> Dataset

----

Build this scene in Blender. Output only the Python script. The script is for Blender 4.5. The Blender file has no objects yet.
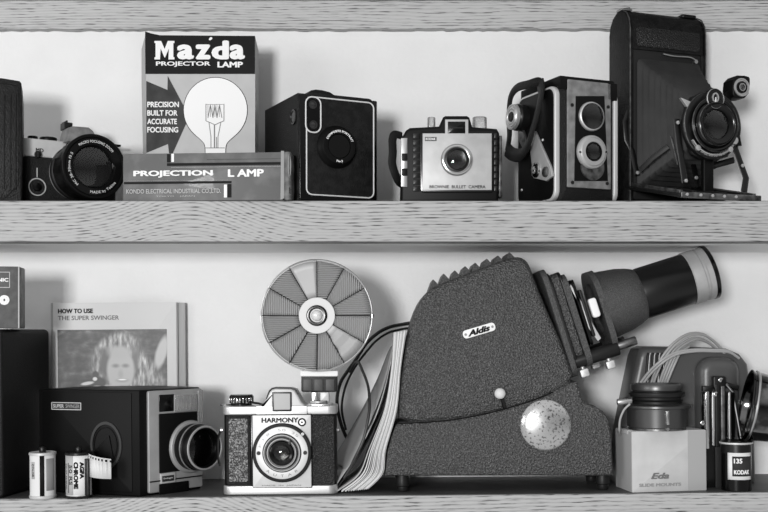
import bpy, bmesh, math, random
from mathutils import Matrix, Vector
random.seed(7)
R = math.radians
CAMD, EYE = 1100.0, 159.0          # mm: lens to the shelf front, eye height over the lower shelf
UP = 293.5                         # top of the upper shelf board
ROLL = -math.atan(7/768.0)         # the lower board is not quite level
scene = bpy.context.scene
col = scene.collection

# ------------------------------------------------------------------ materials
def lin(g):
    c = g/255.0
    return c/12.92 if c <= .04045 else ((c+.055)/1.055)**2.4
MATS = {}
def mat(name, g, rough=.5, metal=0.0, bump=None, var=None, spec=.5, coat=0, alpha=None, trans=0, hi=None):
    """bump=(kind,scale,strength,dist mm); var=(scale,g2,lo,hi)"""
    m = bpy.data.materials.new(name); m.use_nodes = True
    nt = m.node_tree; N = nt.nodes; L = nt.links
    b = N['Principled BSDF']
    b.inputs['Base Color'].default_value = (lin(g),)*3+(1,)
    b.inputs['Roughness'].default_value = rough
    b.inputs['Metallic'].default_value = metal
    b.inputs['Specular IOR Level'].default_value = spec
    b.inputs['Coat Weight'].default_value = coat
    if trans: b.inputs['Transmission Weight'].default_value = trans
    tc = N.new('ShaderNodeTexCoord')
    if bump:
        k, sc, st, d = bump
        if k == 'noise':
            t = N.new('ShaderNodeTexNoise'); t.inputs['Scale'].default_value = sc; t.inputs['Detail'].default_value = 3
            out = t.outputs['Fac']
        elif k == 'voronoi':
            t = N.new('ShaderNodeTexVoronoi'); t.inputs['Scale'].default_value = sc; out = t.outputs['Distance']
        elif k in ('waveX', 'waveZ', 'waveY'):
            t = N.new('ShaderNodeTexWave'); t.bands_direction = k[-1]; t.inputs['Scale'].default_value = sc; out = t.outputs['Fac']
        L.new(tc.outputs['Object'], t.inputs['Vector'])
        bn = N.new('ShaderNodeBump'); bn.inputs['Strength'].default_value = st; bn.inputs['Distance'].default_value = d*.001
        L.new(out, bn.inputs['Height']); L.new(bn.outputs['Normal'], b.inputs['Normal'])
    if var:
        sc, g2, lo, hi_ = var
        t = N.new('ShaderNodeTexNoise'); t.inputs['Scale'].default_value = sc; t.inputs['Detail'].default_value = 5
        L.new(tc.outputs['Object'], t.inputs['Vector'])
        r = N.new('ShaderNodeValToRGB'); r.color_ramp.elements[0].position = lo; r.color_ramp.elements[1].position = hi_
        r.color_ramp.elements[0].color = (lin(g),)*3+(1,); r.color_ramp.elements[1].color = (lin(g2),)*3+(1,)
        L.new(t.outputs['Fac'], r.inputs['Fac']); L.new(r.outputs['Color'], b.inputs['Base Color'])
    MATS[name] = m
    return m

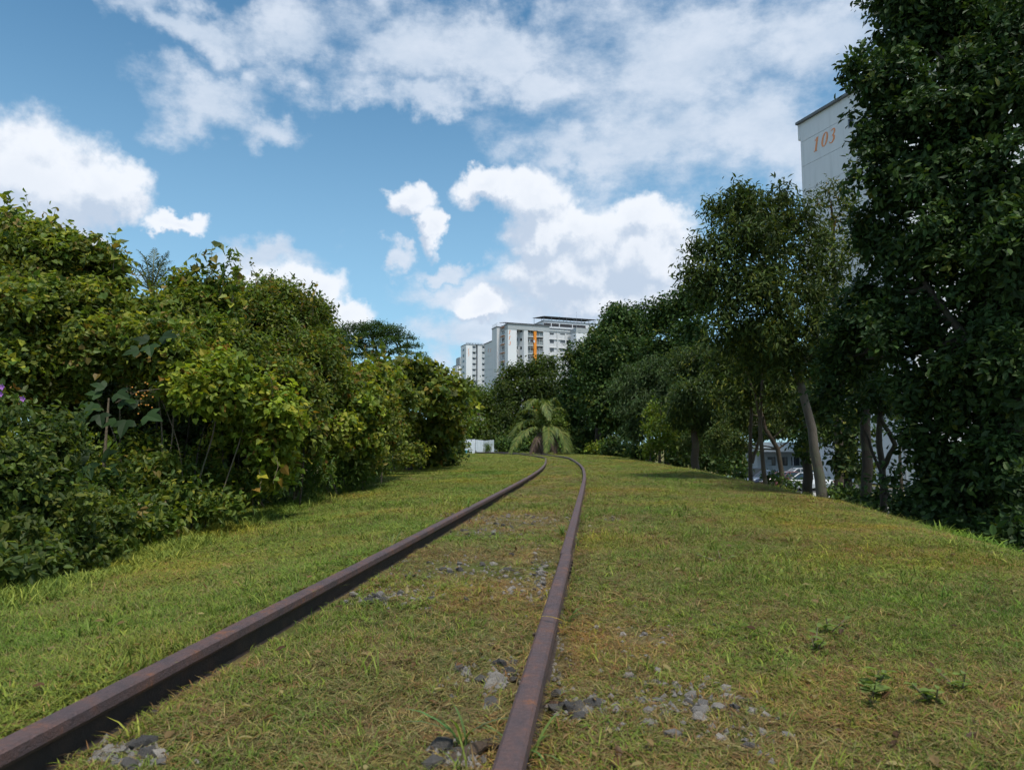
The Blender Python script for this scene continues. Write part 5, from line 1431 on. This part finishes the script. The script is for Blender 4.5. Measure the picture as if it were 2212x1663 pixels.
tree('dark_broadleaf_tree', 'huge dark broad-leaved tree filling the right edge', 'tree', [([(2196, 1195, 7.3), (2192, 1050, 7.3), (2180, 850, 7.4), (2140, 600, 7.8), (2110, 330, 8.4)], .13, .07), ([(2180, 850, 7.4), (2060, 700, 8), (1990, 600, 8.3)], .07, .03)],
     [bl(1955, 65, 90, 105, 9.0), bl(2020, 60, 100, 110, 9.0), bl(2120, 60, 140, 130, 9.0), bl(1908, 185, 84, 85, 8.7), bl(2060, 230, 130, 120, 8.4), bl(2180, 230, 120, 140, 8.0), bl(2020, 340, 75, 65, 8.6), bl(1897, 300, 76, 70, 8.8), bl(1950, 400, 110, 90, 8.5), bl(2090, 430, 130, 110, 8.1), bl(2210, 450, 110, 130, 7.6), bl(1900, 520, 65, 80, 8.9), bl(1990, 560, 110, 100, 8.4), bl(2120, 610, 120, 110, 8.0),
      bl(1870, 660, 60, 70, 9.3), bl(1950, 720, 100, 90, 8.6), bl(2080, 770, 120, 100, 8.1), bl(2200, 700, 100, 140, 7.5), bl(1850, 780, 55, 70, 9.8), bl(1990, 850, 90, 80, 8.5), bl(2110, 900, 100, 90, 8.0), bl(2210, 920, 80, 120, 7.5), bl(2000, 960, 70, 80, 8.4), bl(2080, 1030, 90, 80, 8.2), bl(2030, 1070, 60, 50, 8.4), bl(2150, 1070, 70, 60, 8.0), bl(1805, 780, 42, 45, 9.8), bl(1800, 860, 40, 40, 10), bl(1840, 720, 50, 50, 9.6), bl(2200, 1080, 50, 60, 6.9), bl(2150, 1010, 60, 70, 7.3), bl(2190, 560, 70, 120, 7.1), bl(2195, 820, 60, 120, 7.0), bl(2170, 1000, 60, 70, 7.3), bl(2060, -100, 200, 110, 9.2), bl(2250, 100, 120, 200, 8.2)],
     0.088, 560, DARK, 'oval', 'leaf_dark', 'bark_dark', 290, seed=231, fill=.40, lump=.34, twig=10, spread=1.25, low_cut=0.25, nsk=1.0)
tree('roadside_tree', 'pale green tree beside the lamp post across the road', 'tree', [([(1945, 1010, 47), (1945, 930, 47)], .14, .08)], [bl(1925, 850, 30, 36, 47), bl(1960, 860, 28, 36, 47), bl(1940, 890, 34, 26, 46), bl(1990, 870, 30, 40, 48)], 0.22, 70, MID, 'diamond', 'leaf', 'bark_brown', seed=241)
tree('backdrop_tree', 'leafy tree behind the slope trunks closing the view of the car park', 'tree', [([(1555, 1020, 33), (1560, 930, 33)], .15, .08)], [bl(1560, 900, 60, 60, 33), bl(1620, 880, 55, 60, 35), bl(1690, 870, 60, 50, 36), bl(1520, 960, 45, 45, 32), bl(1580, 980, 40, 28, 33), bl(1750, 860, 40, 60, 36), bl(1480, 950, 45, 45, 34), bl(1640, 930, 45, 30, 38), bl(1700, 920, 40, 30, 38), bl(1790, 930, 40, 40, 30)], 0.22, 95, MANGO + DEEP, 'diamond', 'leaf_dark', 'bark_dark', seed=242)

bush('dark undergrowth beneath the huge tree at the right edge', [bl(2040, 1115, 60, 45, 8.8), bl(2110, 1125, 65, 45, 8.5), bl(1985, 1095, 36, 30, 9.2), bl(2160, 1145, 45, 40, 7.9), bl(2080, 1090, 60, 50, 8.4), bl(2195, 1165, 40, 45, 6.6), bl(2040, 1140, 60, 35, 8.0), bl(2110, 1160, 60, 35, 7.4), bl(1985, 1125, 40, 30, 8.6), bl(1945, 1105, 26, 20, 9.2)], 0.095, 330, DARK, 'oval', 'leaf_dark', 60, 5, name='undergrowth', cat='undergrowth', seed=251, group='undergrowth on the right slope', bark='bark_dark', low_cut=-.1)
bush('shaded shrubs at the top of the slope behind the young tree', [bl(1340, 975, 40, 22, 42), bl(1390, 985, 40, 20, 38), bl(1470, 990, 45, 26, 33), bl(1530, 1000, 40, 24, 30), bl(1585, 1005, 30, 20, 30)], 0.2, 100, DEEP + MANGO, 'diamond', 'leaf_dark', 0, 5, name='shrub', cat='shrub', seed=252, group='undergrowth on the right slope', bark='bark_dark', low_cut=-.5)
bush('low weeds between the trunks left of the big dark tree', [bl(1840, 1078, 34, 14, 12.6), bl(1880, 1088, 30, 12, 11.4), bl(1800, 1062, 28, 10, 13.6)], 0.09, 260, DARK + MID, 'oval', 'leaf_dark', 30, 3, name='weed_bank', cat='weeds', seed=253, group='undergrowth on the right slope', bark='bark_dark', low_cut=-.1)
tree('background_tree', 'dark mass of trees behind the palm fronds', 'tree', [([(1190, 975, 92), (1190, 900, 92)], .3, .15)], [bl(1130, 930, 50, 45, 92), bl(1200, 900, 50, 70, 92), bl(1240, 940, 40, 40, 90), bl(1080, 930, 36, 45, 94), bl(1165, 950, 50, 28, 88)], 0.4, 28, DEEP + MID, 'diamond', 'leaf_dark', 'bark_dark', seed=254, fill=.6)

bush('dense low hedge behind the palm and under the rounded tree', [bl(1095, 968, 26, 16, 72), bl(1140, 968, 34, 16, 70), bl(1200, 970, 34, 15, 68), bl(1245, 972, 28, 16, 62), bl(1290, 976, 30, 12, 52), bl(1335, 980, 30, 12, 48)], 0.3, 60, DEEP + MID, 'diamond', 'leaf_dark', 0, 3, name='hedge', cat='hedge', seed=255, group='bushes at the bend', low_cut=-.4, fill=.8)

bush('tangled creeper growth joining the bushes in the middle of the left row', [bl(500, 770, 80, 55, 8.8), bl(600, 830, 70, 60, 9.0), bl(630, 930, 55, 70, 9.0), bl(690, 830, 60, 60, 10.4), bl(840, 880, 55, 55, 14), bl(825, 945, 50, 55, 13.2), bl(770, 1000, 60, 30, 11.8), bl(240, 690, 60, 60, 7.9), bl(870, 985, 50, 26, 16)], 0.066, 560, VINE + OLIVE, 'heart', 'leaf', 160, 3, name='creeper', cat='creeper', seed=256, bark='bark_dark', mix=('oval', .06, 240, FERN))
bush('small shrubs at the slope edge in front of the parked cars', [bl(1600, 1026, 22, 9, 20), bl(1665, 1036, 20, 9, 18.4), bl(1710, 1046, 22, 9, 16.5), bl(1560, 1018, 24, 10, 23), bl(1800, 1068, 20, 10, 13.2)], 0.09, 260, MID + DARK, 'oval', 'leaf_dark', 0, 2, name='shrub', cat='shrub', seed=257, group='undergrowth on the right slope', bark='bark_dark', low_cut=-.2)

# ragged shoots along the tops of the left bushes
rr = random.Random(12)
for par, xs_, ytop, Y_, pl_ in ((v1, (15, 60, 100, 135, 215, 245), 462, 7.7, VINE), (v4, (525, 560, 585, 650, 675), 606, 10.3, OLIVE), (v5, (700, 745, 790, 830), 770, 11.4, VINE), (v3, (430, 480, 540, 590), 815, 7.3, BRIGHT)):
    for i, x_ in enumerate(xs_):
        y_ = ytop + (abs(x_ - xs_[0]) * .42 if par is v1 else (x_ - xs_[0]) * .35 if par is v4 else (x_ - xs_[0]) * .12)
        lean, up = rr.uniform(-24, 30), rr.uniform(26, 62)
        shoot(par, [(x_, y_ + 25, Y_), (x_ + lean * .4, y_ - up * .3, Y_), (x_ + lean, y_ - up, Y_)], rr.choice((.06, .075, .09)) * (Y_ / 8) ** .3, rr.randint(14, 30), rr.choice(('heart', 'lance', 'oval')), pl_, seed=700 + i + int(x_))
# ------------------------------------------------------------------ stones
def stone_mesh(seed):
    r = random.Random(seed)
    import bmesh
    bm = bmesh.new()
    bmesh.ops.create_icosphere(bm, subdivisions=1, radius=1.0)
    sx, sy, sz = r.uniform(.8, 1.25), r.uniform(.65, 1.0), r.uniform(.42, .7)
    planes = [Vector((r.gauss(0, 1), r.gauss(0, 1), r.gauss(0, 1))).normalized() for _ in range(7)]
    cuts = [r.uniform(.55, .9) for _ in range(7)]
    for v in bm.verts:
        for n, c in zip(planes, cuts):
            d = v.co.dot(n)
            if d > c: v.co -= n * (d - c)
        v.co += Vector((r.uniform(-1, 1), r.uniform(-1, 1), r.uniform(-1, 1))) * .06
        v.co = Vector((v.co.x * sx, v.co.y * sy, v.co.z * sz))
    me = bpy.data.meshes.new('stone'); bm.to_mesh(me); bm.free()
    return me
STM = {}
for mname in ('stone_pale', 'stone_dark', 'stone_rusty'):
    STM[mname] = []
    for k in range(6):
        me = stone_mesh(k + 10 * len(STM)); me.materials.append(MATS[mname]); STM[mname].append(me)
PATCH = [  # px, py, half sizes, count, stone radius, share dark, label tail
    (1090, 1122, 95, 9, 44, .026, .45, 'in the stony band across the track bed'), (1050, 1150, 60, 8, 16, .026, .5, 'below the stony band near the left rail'),
    (1000, 1225, 110, 22, 26, .026, .35, 'in the dry patch beside the spikes of the left rail'), (860, 1290, 70, 14, 18, .028, .5, 'along the foot of the left rail'),
    (1120, 1265, 50, 25, 9, .03, .1, 'in the dry middle of the track near the right rail'), (1165, 1250, 14, 40, 10, .026, .3, 'touching the inner side of the right rail'),
    (1080, 1470, 60, 26, 16, .030, .7, 'in the grass left of the near right rail'), (1205, 1410, 16, 50, 12, .024, .2, 'tucked against the outer side of the right rail'),
    (1240, 1535, 34, 18, 8, .034, .9, 'among dark and rusty stones by the near right rail'), (1480, 1525, 95, 34, 40, .024, .25, 'in the pale stone patch right of the track'),
    (1390, 1375, 90, 30, 12, .020, .2, 'scattered in the grass right of the track'), (1320, 1120, 14, 6, 5, .03, .9, 'in the small heap on the right grass'),
    (280, 1632, 50, 18, 10, .030, .5, 'in the bottom left beside the left rail'), (1010, 1640, 50, 18, 6, .040, .8, 'at the bottom edge under the right rail'), (1620, 1600, 60, 25, 7, .022, .2, 'in the right foreground grass')]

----

> Stated task
Return the material line for line, from its beginning to the line that contains "col = scene.collection", with the pictures left out.

> Right answer
Build this scene in Blender. Output only the Python script. The script is for Blender 4.5. The Blender file has no objects yet.
import bpy, bmesh, math, random
from mathutils import Matrix, Vector
random.seed(7)
R = math.radians
CAMD, EYE = 1100.0, 159.0          # mm: lens to the shelf front, eye height over the lower shelf
UP = 293.5                         # top of the upper shelf board
ROLL = -math.atan(7/768.0)         # the lower board is not quite level
scene = bpy.context.scene
col = scene.collection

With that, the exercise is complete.